September 18th, 2009 by Seth Kenvin

We Share Belief In Right Timing To Bring Together Previously Disparate Worlds

Big tech merger & acquisition news this week with announcement of Omniture, which provides web services used to maximize performance of online marketing and ecommerce, combining with creative and rich media software giant Adobe for $1.8 billion.  This deal is largely about bringing full circle the development, delivery, analysis and optmization of use of media in business. This cycle proceeds from domain of creative professionals to that of the marketing professionals and others who commission and utilize creative content. Adobe CEO Shantanu Narayen highlighted just such a point in a conference call that included coverage of the deal:

“Adobe’s Creative Suite products and Flash platform help customers create and deliver engaging experiences. The addition of Omniture’s online marketing suite will help customers measure, analyze and optimize the impact and value of those experiences creating a continuous feedback loop.”
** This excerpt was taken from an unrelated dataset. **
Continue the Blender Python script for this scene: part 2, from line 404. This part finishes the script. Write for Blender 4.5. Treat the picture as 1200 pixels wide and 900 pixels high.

Market7 salutes and shares this belief in the time arriving to close the gaps that tend to separate the sources from the patrons of  creativity.  One of my common citations in describing Market7 is that we address fact that creatives are from Venus wheras those who commission and utilize their work are from Mars, and our role is to help these disparate groups comprehend each other, communicate and organize the work they must do together. Adobe and Omniture are principal players in many settings of video.Market7 use, and we look forward to witnessing the implications of these formidable players combining.